К себе он относится куда снисходительнее. Правда, в 1920‐е годы он изредка кается в своих персональных грехах, но, как отмечают биографы, в целом преобладает это его хорошо известное стремление растворить «ошибки» в необъятном лоне партии, свалить вину «на стрелочника»103. Единичные формулы индивидуального покаяния могут звучать следующим образом: «Эту ошибочную позицию я разделял тогда с другими товарищами по партии»; «Как один из членов ЦК я также отвечаю, конечно, за эту неслыханную оплошность».
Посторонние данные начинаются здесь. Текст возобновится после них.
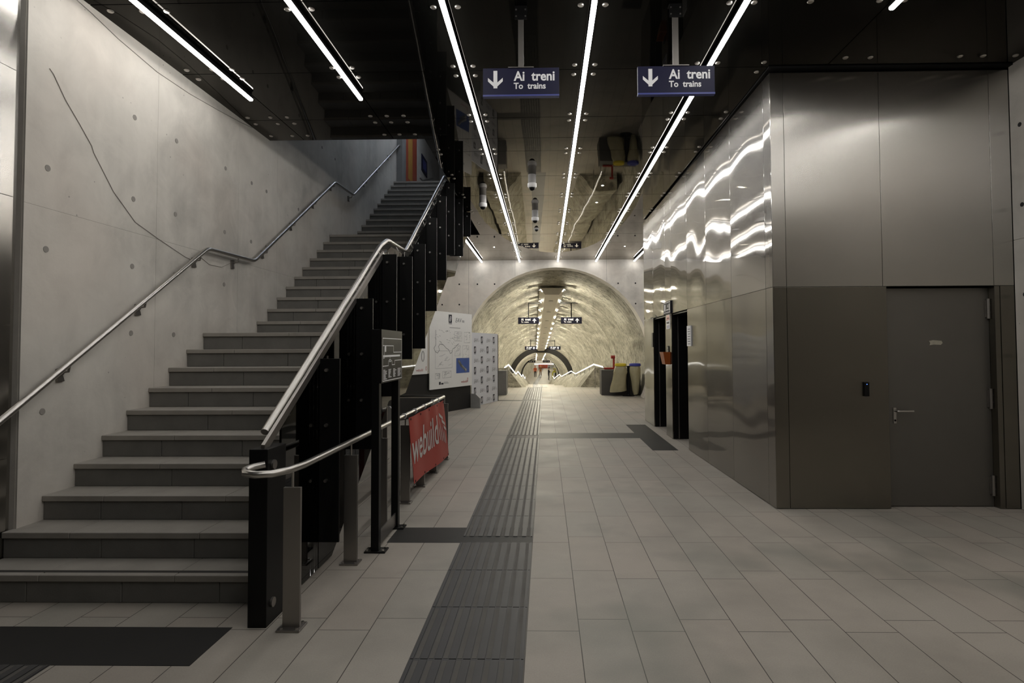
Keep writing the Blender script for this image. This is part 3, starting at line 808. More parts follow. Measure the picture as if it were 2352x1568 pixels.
# ------------------------------------------------------------------ hanging signs
def arrow(k, ca, cb, s, up, mi):
    d = 1 if up else -1
    k.rect(ca-.11*s, cb-.5*s, ca+.11*s, cb+.5*s, mi)
    k.poly([(ca, cb+d*.5*s), (ca-.42*s, cb+d*.10*s), (ca-.42*s, cb-d*.10*s), (ca, cb+d*.26*s)], mi)
    k.poly([(ca, cb+d*.5*s), (ca+.42*s, cb+d*.10*s), (ca+.42*s, cb-d*.10*s), (ca, cb+d*.26*s)], mi)
def big_sign(label):
    t = thing('hanging_sign', label, 'sign', (0, 0, 0), 'blue signs hanging near the camera')
    W2, z0, z1 = .312, -.74, -.517
    p = MB().box(-W2, W2, -.012, .018, z0, z1).build('sign_panel', 'sign_blue', t, bevel=.002)
    MB().box(-W2, W2, -.020, .024, z0-.014, z0).build('bottom_edge', 'sign_edge', p)
    MB().box(-.0225, .0225, -.012, .018, z1, -.012).build('post', 'inox_dark', t)
    MB().box(-.105, .105, -.02, .026, z1, z1+.007).build('post_plate', 'inox_dark', t)
    br = MB().box(-.05, .05, -.018, -.0125, -.115, -.003); br.box(-.05, .05, -.018, .05, -.006, -.001); br = br.build('ceiling_bracket', 'black_metal', t)
    for a in (-.038, .038):
        for z in (-.035, -.09): MB().disc((a, -.018, z), (0, -1, 0), .007, .005, 8).build('bolt', 'inox', br)
    k = Ink((-W2, -.0125, z0), (1, 0, 0), (0, 0, 1), (0, -1, 0), .001)
    arrow(k, .102, .128, .145, False, 0); k.build('arrow_symbol', 'white', p); k.mb = MB()
    k.text('Ai  treni', .252, .118, width=.335, height=.078, bold=.026); k.build('lettering', 'white', p); k.mb = MB(); k.text('To  trains', .252, .050, width=.262, height=.05, bold=.026)
    k.build('lettering', 'white', p)
    return t
s1 = big_sign('blue hanging sign with a down arrow, between two ceiling LED lines left of centre'); s1.location = (-.190, 4.70, ZC)
s2 = copy_tree(s1); s2.location = (1.075, 4.70, ZC); s2['label'] = 'blue hanging sign with a down arrow, crossing the LED line beside the steel wall'

# ------------------------------------------------------------------ cameras and downlights under the ceiling
def dome(label, x, y):
    t = thing('dome_camera', label, 'camera', (0, 0, 0), 'dome cameras under the ceiling')
    MB().lathe((0, 0, 0), [(.064, -.001), (.064, -.135), (.058, -.140)], 20).build('camera_body', 'cam_grey', t, True)
    MB().lathe((0, 0, 0), [(.060, -.137), (.074, -.145), (.074, -.195), (.062, -.215)], 20).build('camera_ring', 'cam_white', t, True)
    MB().lathe((0, 0, 0), [(.050, -.205), (.050, -.222), (.040, -.245), (.022, -.258), (.004, -.262)], 20).build('lens_dome', 'black_metal', t, True)
    t.location = (x, y, ZC); return t
c0 = dome('white ringed dome camera, first of the two left of the central LED line', -.205, 9.34)
for x, y, l in ((-1.141, 10.6, 'white ringed dome camera on its own beside the black stair fins'), (-.20, 11.79, 'white ringed dome camera, second of the two left of the central LED line')):
    c = copy_tree(c0); c.location = (x, y, ZC); c['label'] = l
t = thing('mini_dome_camera', 'tiny black dome under the ceiling beyond the three dome cameras', 'camera', (-.20, 13.6, ZC))
MB().lathe((-.20, 13.6, ZC), [(.06, -.001), (.06, -.02), (.05, -.025)], 16).build('camera_base', 'cam_white', t, True)
MB().lathe((-.20, 13.6, ZC), [(.045, -.022), (.045, -.03), (.03, -.06), (.004, -.07)], 16).build('lens_dome', 'black_metal', t, True)
for x, y, l in ((1.0, 9.99, 'small recessed downlight, first of the two right of the central LED line'), (1.0, 11.16, 'small recessed downlight, second of the two right of the central LED line'), (-1.413, 16.03, 'small recessed downlight near the end wall on the stair side'), (2.206, 16.05, 'small recessed downlight near the end wall on the steel wall side')):
    t = thing('downlight', l, 'ceiling light', (x, y, ZC), 'small recessed downlights')
    MB().lathe((x, y, ZC), [(.034, -.0012), (.034, -.005), (.026, -.006)], 16).build('trim_ring', 'cam_grey', t, True)
    MB().lathe((x, y, ZC), [(.020, -.006), (.020, -.008), (.008, -.010)], 12).build('lamp', 'down', t, True)

# ------------------------------------------------------------------ steel block with lifts and service door
BX0, BX1, BY0, BY1, BT, BS = 2.275, 2.185, 5.84, 12.9, 4.375, 2.20
def bx(y): return BX0+(BX1-BX0)*(y-BY0)/(BY1-BY0)
blk = tag(thing('wall_right_block', None, None, (3.4, 9, 0)), kind='structure')
core = MB()
def side_prism(m, y0, y1, z0, z1, d0, d1, mi=0):
    m.add([(bx(y)+d, y, z) for y in (y0, y1) for d in (d0, d1) for z in (z0, z1)], [(0, 1, 3, 2), (4, 6, 7, 5), (0, 4, 5, 1), (2, 3, 7, 6), (0, 2, 6, 4), (1, 5, 7, 3)], mi)
for a, b in ((5.99, 9.18), (10.27, 10.76), (11.87, 12.88)): side_prism(core, a, b, 0, BS, .02, .30)
side_prism(core, 5.99, 12.88, BS, BT, .02, .30)
core.box(2.5, XR+.3, 12.6, 12.9, 0, BT); core.box(2.30, 3.40, BY0+.02, 6.2, 0, BS); core.box(2.30, XR+.3, BY0+.02, 6.2, BS, BT)
core.box(4.52, XR+.3, BY0+.02, 6.2, 0, BS); core.box(2.5, XR, 6.2, 12.6, BT-.05, BT)
core.box(2.25, XR+.3, BY0-.06, 12.9, BT+.02, ZC+.1)
core.build('core', 'void', blk)
def side_panel(y0, y1, z0, z1):
    m = MB(); g = .002; n = 2
    side_prism(m, y0+g, y1-g, z0+g, z1-g, 0, .018)
    m.build('cladding_panel', 'steel' if z0 > 1 else 'steel_low', blk, bevel=.0015)
for a, b in ((5.84, 6.02), (6.02, 7.08), (7.08, 8.14), (8.14, 9.18), (9.18, 10.27), (10.27, 10.76), (10.76, 11.87), (11.87, 12.9)):
    side_panel(a, b, BS, BT)
    if (a, b) not in ((9.18, 10.27), (10.76, 11.87)): side_panel(a, b, .004, BS)
def front_panel(x0, x1, z0, z1): MB().box(x0+.002, x1-.002, BY0-.0, BY0+.018, z0+.002, z1-.002).build('cladding_panel', 'steel_front' if z0 > 1 else 'steel_front_low', blk, bevel=.0015)
for a, b in ((2.277, 2.412), (2.412, 3.364), (3.364, 4.457), (4.457, 4.655)): front_panel(a, b, BS, BT)
for a, b in ((2.277, 2.412), (2.412, 3.40), (4.515, 4.655)): front_panel(a, b, .004, BS)
MB().box(4.463, 4.512, BY0+.005, BY0+.10, .004, BS-.004).build('door_reveal', 'steel_front_low', blk)
# service door
d1 = tag(thing('door_1', None, None, (3.95, 5.94, 0)), kind='structure')
leaf = MB().box(3.405, 4.462, 5.925, 5.975, .006, BS-.012).build('door_leaf', 'steel_door', d1, bevel=.003)
h = MB().tube(rounded([(3.50, 5.924, .955), (3.50, 5.865, .955), (3.655, 5.865, .955)], .02), .010, 10).build('door_handle', 'inox', leaf, True)
MB().box(3.485, 3.515, 5.917, 5.926, .83, .985).build('lock_plate', 'inox', leaf, bevel=.002)
MB().disc((3.50, 5.917, .86), (0, -1, 0), .010, .004, 12).build('keyhole', 'black_metal', leaf)
for z in (.215, 1.075, 1.975):
    m = MB(); m.tube([(4.445, 5.905, z-.10), (4.445, 5.905, z+.10)], .017, 12); m.box(4.42, 4.462, 5.914, 5.926, z-.085, z+.085)
    for q in (-.035, .035): m.tube([(4.445, 5.905, z+q-.004), (4.445, 5.905, z+q+.004)], .0195, 12)
    m.build('hinge', 'inox_dark', leaf, True)
t = thing('tape_label', 'torn strip of pale paper tape stuck on the grey steel door', 'tape', (3.93, 5.92, 1.64))
MB().prism([(3.86, 1.655), (3.90, 1.662), (3.985, 1.655), (3.993, 1.632), (3.975, 1.615), (3.91, 1.618), (3.865, 1.612), (3.872, 1.632)], lambda p, y: (p[0], y, p[1]), 5.9225, 5.9245).build('tape_strip', 'tape', t)
t = thing('card_reader', 'small black card reader with a blue light beside the steel door', 'card reader', (3.172, 5.83, 1.18))
b = MB().box(3.148, 3.198, 5.815, 5.8385, 1.108, 1.25).build('reader_case', 'black_metal', t, bevel=.006)
MB().disc((3.173, 5.815, 1.228), (0, -1, 0), .004, .001, 8).build('indicator', 'led_blue', b)
# lift doorways
for i, (a, b) in enumerate(((9.18, 10.27), (10.76, 11.87))):
    d = tag(thing('door_%d' % (i+2), None, None, (2.5, (a+b)/2, 0)), kind='structure')
    m = MB(); side_prism(m, b-.018, b-.001, .004, BS-.01, .022, .40); side_prism(m, a+.001, a+.018, .004, BS-.01, .022, .40)
    side_prism(m, a+.001, b-.001, BS-.03, BS-.011, .022, .40); m.build('door_frame', 'black_metal', d)
    for q in range(2):
        m = MB(); side_prism(m, a+.02+(b-a-.04)*q/2+.002, a+.02+(b-a-.04)*(q+1)/2-.002, .006, BS-.035, .36, .39); m.build('door_panel', 'black_metal', d)
    m = MB(); side_prism(m, b-.026, b-.0185, .01, BS-.04, .10, .115); m.build('frame_strip', 'inox_dark', d)
def on_side(name, label, cat, y0, y1, z0, z1, th, mat, pm=None, prints=None):
    t = thing(name, label, cat, (bx(y0), (y0+y1)/2, z0))
    m = MB(); side_prism(m, y0, y1, z0, z1, -.0015-th, -.001); b = m.build('plate', mat, t)
    if prints:
        k = Ink((bx(y0)-.0015-th, y0, z0), (bx(y1)-bx(y0), y1-y0, 0), (0, 0, 1), (-1, 0, 0), .0015)
        prints(k); k.build('print', pm, b)
    return t
def lift_print(k):
    k.frame(.03, .03, .52, .21, .008); k.rect(.07, .06, .12, .18); k.text('Lift', .16, .12, height=.05); k.rect(.16, .07, .34, .085); k.rect(.40, .06, .48, .18)
on_side('lift_sign', 'small dark lift sign with white symbols fixed above the lift doorways', 'sign', 10.24, 10.80, 2.20, 2.43, .02, 'sign_black', 'white', lift_print)
def poster_print(k):
    k.rect(.02, .16, .28, .25, 0); k.rect(.05, .10, .25, .13, 1); k.rect(.05, .02, .25, .07, 2); k.rect(.1, .185, .2, .21, 1)
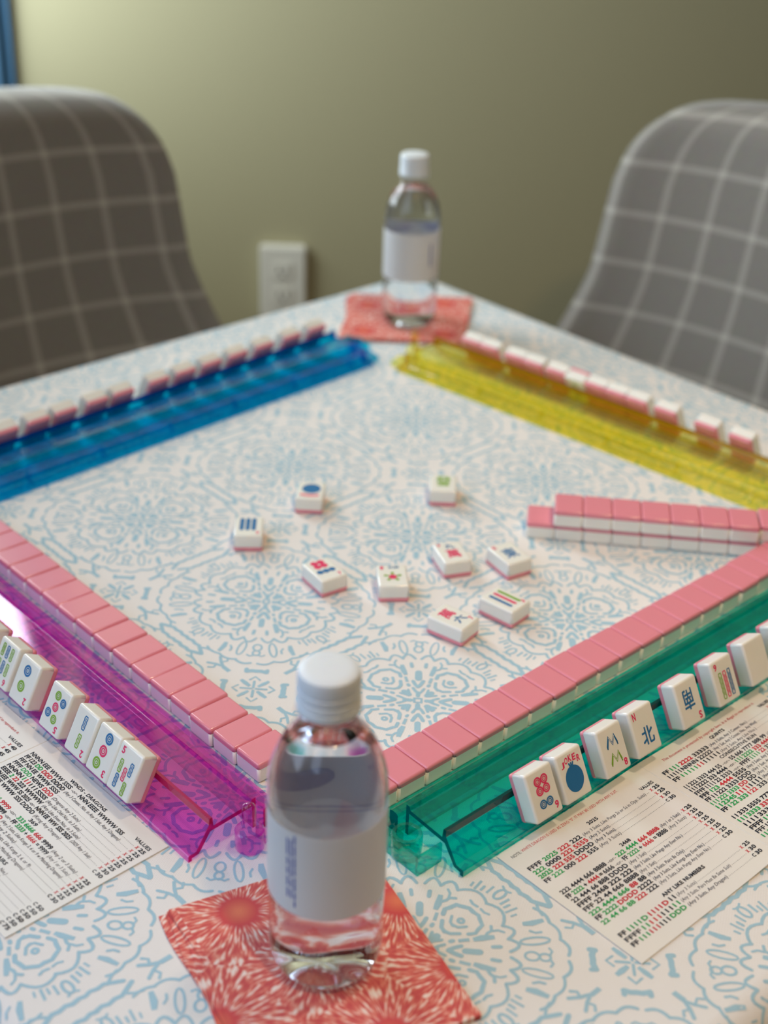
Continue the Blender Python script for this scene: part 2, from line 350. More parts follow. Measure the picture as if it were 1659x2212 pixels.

Однако и свое всевластие генсек обычно выдает за выражение партийного или всеобщего «мы». По замечанию Волкогонова, «уже в середине 30‐х годов его указания оформлялись как постановления ЦК или циркулярные распоряжения»; а во время войны, занимая несколько должностей, Сталин подписывал документы «тоже по-разному: от имени ЦК, Ставки, ГКО или Наркомата обороны». Нередко на этих директивах, по его распоряжению, проставлялись подписи тех, кто тогда отсутствовал или просто не имел к тексту никакого касательства104. С другой стороны, не признавая за собой никаких ведомственных ограничений, он распространял свою власть – и свою личность – на все сферы деятельности. «Многие сторонние посетители, вызываемые в Кремль, – пишет Исаак Дойчер, – поражались тому, как во многих вопросах, больших и малых, военных, политических и дипломатических, Сталин лично принимал решения. По сути дела, он был сам себе главнокомандующим, министром обороны, квартирмейстером, министром снабжения, министром иностранных дел и даже chef du protocole»105.